Przewodniczący parlamentu Gruzji podpisał w poniedziałek ustawę o „zagranicznych agentach”, która wywołała kryzys polityczny i spotkała się z ostrą krytyką ze strony zachodnich sojuszników. Shalva Papuaszwili mógł to zrobić po tym, jak w ubiegłym tygodniu parlament odrzucił weto prezydent Zurabiszwili i przyjął ustawę.
Spór wokół prawa rodem z Rosji jest sprawdzianem tego, czy Gruzja, będąca od trzech dekad wśród bardziej prozachodnich państw byłego Związku Radzieckiego, utrzyma zachodnią orientację, czy też zbliży się do Rosji.
Ustawodawstwo nakłada na organizacje otrzymujące ponad 20 proc. środków z zagranicy obowiązek rejestrowania się jako „agenci wpływów zagranicznych” oraz wprowadza kary za naruszenia i uciążliwe wymogi dotyczące ujawniania informacji.

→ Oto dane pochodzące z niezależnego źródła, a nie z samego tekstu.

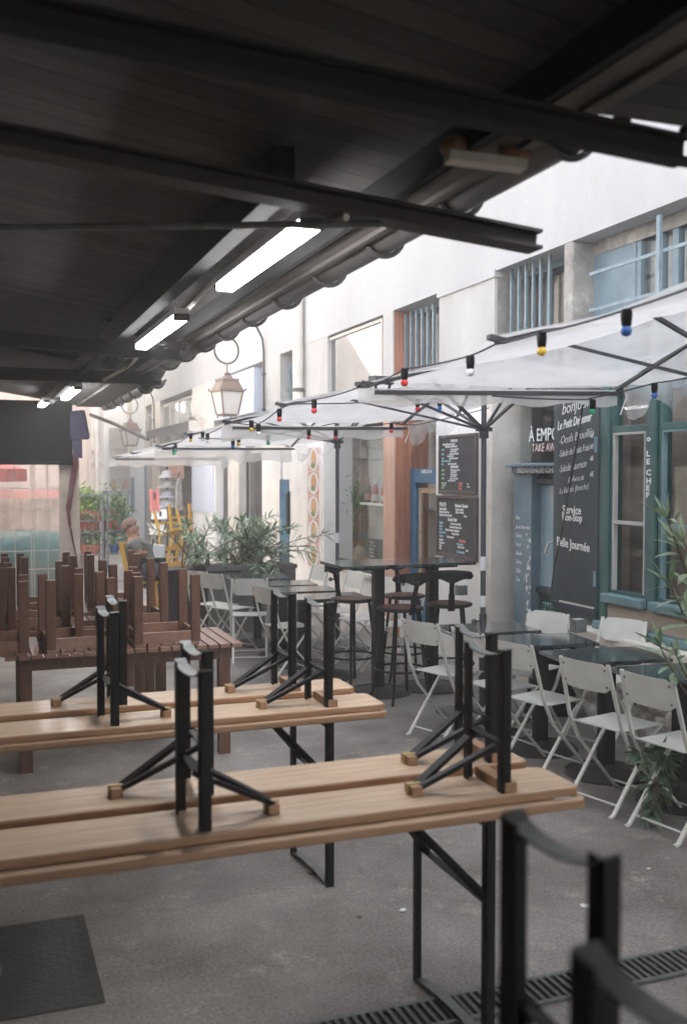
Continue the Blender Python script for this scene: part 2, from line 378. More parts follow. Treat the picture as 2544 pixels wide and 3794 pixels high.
for i, (x, y) in enumerate(((1640, 2080), (1500, 2205), (1335, 2070), (820, 2095), (920, 2080), (715, 1995), (1480, 1985), (1030, 1420))):
    p = PZ(x if x < 1568 else 1380, y)
    _b = MB(); r_ = .010+.006*(i % 3)
    _b.prism([(r_*(1+.3*math.sin(3*a+i))*math.cos(a), r_*(.7+.3*math.cos(2*a+i))*math.sin(a)) for a in [k*.7 for k in range(9)]], .003, (0, 0, .002), (1, 0, 0), (0, 1, 0))
    o = _b.build('paper_scrap' if i % 2 == 0 else 'dry_leaf', M_white if i % 2 == 0 else M_stem); o.location = p
    tag(o, ['tiny pale paper scrap on the floor by the right edge of the picture', 'tiny dry leaf on floor near the blurred bench legs',
            'tiny pale paper scrap on floor beside the folding chairs', 'tiny dry leaf on the floor beneath the nearest pine table',
            'tiny pale paper scrap on floor below the pine table end', 'tiny dry leaf beside the steel foot of the pine table',
            'tiny pale paper scrap on floor under the cream chair nearest us', 'tiny dry leaf on the floor by the bar stools'][i], 'litter', 'litter on the floor')

# ================================================================ right-hand building
CF, CR, ZM, ZL = 4.20, 4.40, 2.42, 3.48
YB = WY(683, CF)                                  # the rainwater pipe parts the cafe from the shops beyond
cafe = thing('cafe_building', 'white rendered cafe building with teal windows, chalk shutter and red timber post', 'building', (CF, 4, 0))
shops = thing('shop_building', 'far pale shop row with blue doors beyond the rainwater pipe', 'building', (CF, 16, 0))
def seg(mb, xl, xr, z0, z1, f=CF, b=CR+.2, c=None):
    c = c or f
    mb.bb(f, b, WY(xr, c), WY(xl, c), z0, z1)
_b = MB(); _b.bb(CF, 11, -7, YB, ZL, 9.5); _b.build('upper_wall', M_upper, cafe, True)
_b = MB(); _b.bb(CF-.012, 4.9, WY(1128, CF), WY(998, CF), ZL-.05, ZL+.02); _b.build('ledge', M_upper, cafe, True)
_b = MB(); _b.bb(CR+.9, CR+1.2, -7, 26, 0, ZL); _b.build('rear_wall', M_interior, cafe, True)
_b = MB(); _b.bb(CR+.02, CR+.9, -7, WY(1000, CR), ZM-.02, ZM+.06).bb(CR+.02, CR+.9, WY(735, CR)+.5, 26, ZM-.02, ZM+.06); _b.build('mezzanine_slab', M_interior, cafe, True)
# upper piers
_b = MB(); seg(_b, 1282, 1302, ZM, ZL); _b.build('stone_pillar', M_stone, cafe, True, bevel=.012)
_b = MB(); seg(_b, 1000, 1125, ZM, ZL-.05, f=CF+.004, c=CF); _b.build('plaster_pier', M_hiplaster, cafe, True)
_b = MB(); seg(_b, 1000.5, 1126, ZM, ZL-.05, f=CF+.03, b=CR+.22, c=CF); _b.build('rough_reveal', M_stone, cafe, True)
_b = MB(); seg(_b, 875, 897, ZM, ZL, f=CF+.012, c=CF); _b.build('timber_post', M_redwood, cafe, True)
_b = MB(); seg(_b, 875, 897, ZM, ZL, f=CF-.006, b=CF+.012, c=CF); _b.build('white_board', M_hiplaster, cafe, True)
_b = MB(); seg(_b, 692, 747, ZM, ZL, f=CF+.005, c=CF); _b.build('plaster_pier', M_hiplaster, cafe, True)
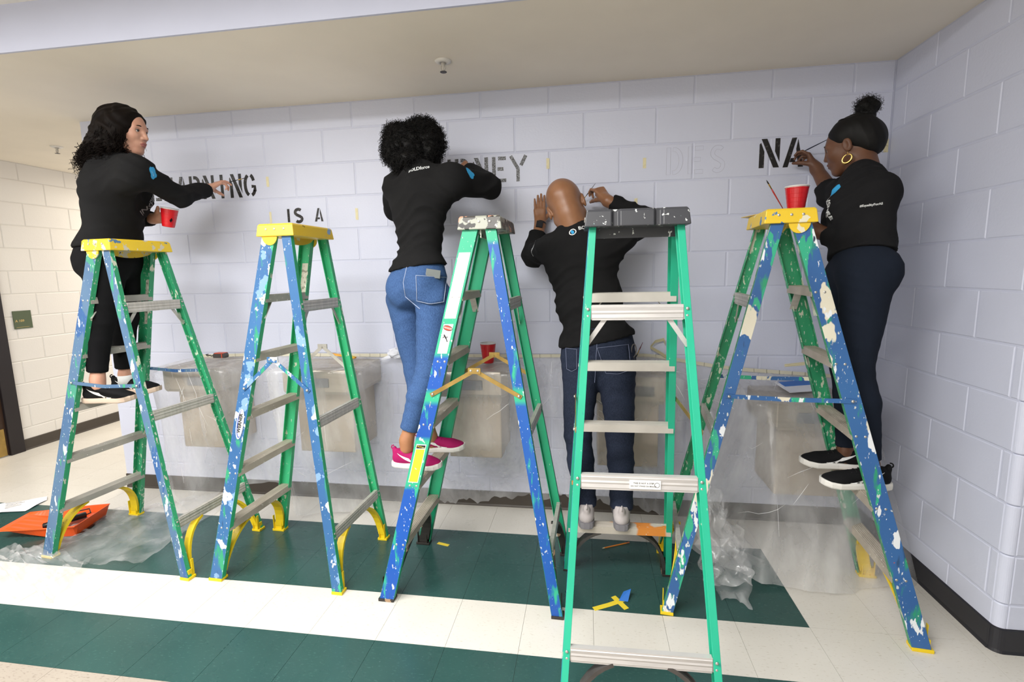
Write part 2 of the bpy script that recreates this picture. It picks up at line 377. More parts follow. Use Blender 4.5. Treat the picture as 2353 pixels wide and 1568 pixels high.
# sprinklers
def sprinkler(p, label):
    r = empty('ceiling_sprinkler', p)
    MB().lathe([(0.001, 0), (0.042, 0), (0.042, -0.003), (0.03, -0.010), (0.016, -0.012), (0.016, -0.004)], 24).build('escutcheon', M['tgrid'], r, smooth=True)
    b = MB().lathe([(0.010, 0), (0.010, -0.02), (0.006, -0.024), (0.003, -0.04), (0.003, -0.052)], 12)
    b.tube([(-0.009, 0, -0.02), (-0.012, 0, -0.035), (-0.004, 0, -0.05)], 0.0022, 6).tube([(0.009, 0, -0.02), (0.012, 0, -0.035), (0.004, 0, -0.05)], 0.0022, 6)
    b.build('sprinkler_frame', M['alum'], r)
    MB().lathe([(0.001, -0.052), (0.017, -0.052), (0.017, -0.054), (0.001, -0.054)], 16).build('deflector', M['greybrace'], r)
    tag(r, label, 'sprinkler')
p = atz(1018, 140, CEIL); sprinkler(tuple(p), 'chrome fire sprinkler on the cream ceiling above the middle of the wall')
p = atz(130, 337, CEIL); sprinkler(tuple(p), 'small fire sprinkler on the cream ceiling at far left near the hall')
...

Przeciwnicy ustawy od ponad miesiąca organizują jedne z największych protestów w Gruzji od czasu uzyskania niepodległości od Moskwy w 1991 r., kiedy Związek Radziecki się rozpadł. Policja zatrzymywała demonstrantów, a sądy skazywały ich na grzywny w wysokości 25proc. miesięcznego wynagrodzenia. W niedzielę odbyła się zbiórka na ich rzecz.